We already have recent experience of elections defying the rhythms of history. At the start of the 2017 general election campaign, when the Tories enjoyed a double-digit lead, the smart money said that election campaigns make only modest differences to party support. The smart money got that election wrong. Maybe history will be defied again.

After next month’s elections, attention will turn to Wakefield, whose MP, Imran Ahmad Khan, has resigned his seat, following his conviction for assaulting a 15-year-old boy. He won this Red Wall seats from Labour at the last election. It’s the 36th most marginal Conservative-Labour contest: precisely the kind of seat that will decide whether the Tories can remain in office.

If Conservatives retain the seats in the coming by-election, then this will be a highly significant victory. If Johnson is still Prime Minister, he will feel he is invincible, at least for the moment. A narrow Labour victory would be a setback, but not necessarily fatal.

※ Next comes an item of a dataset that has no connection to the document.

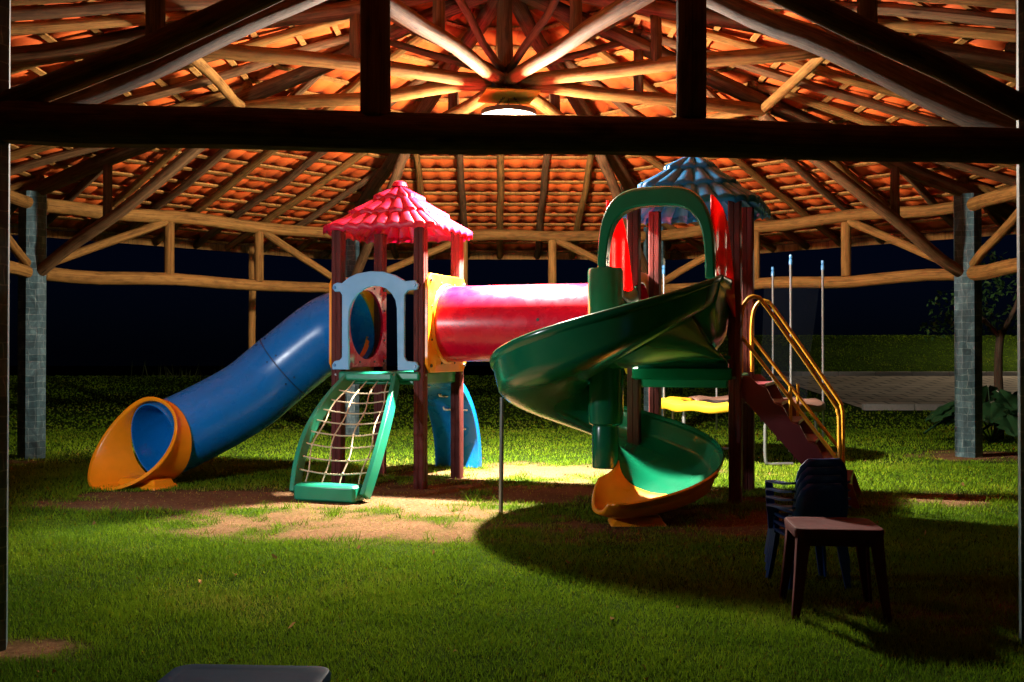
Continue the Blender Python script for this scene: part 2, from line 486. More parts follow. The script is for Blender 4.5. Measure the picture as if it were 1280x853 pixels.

A big Labour victory would be more troubling. The Tory MPs who will decide his future may shrug this off as a routine mid-term setback. But, again, the Tories would be relying on history repeating itself, with a big swing back to the Government as the next general election approaches.

It might turn out like that: but personally, I wouldn’t bet the house on it. An electorate that defies the laws of history might prove more fatal to the Tories than Johnson defying the laws of lockdown.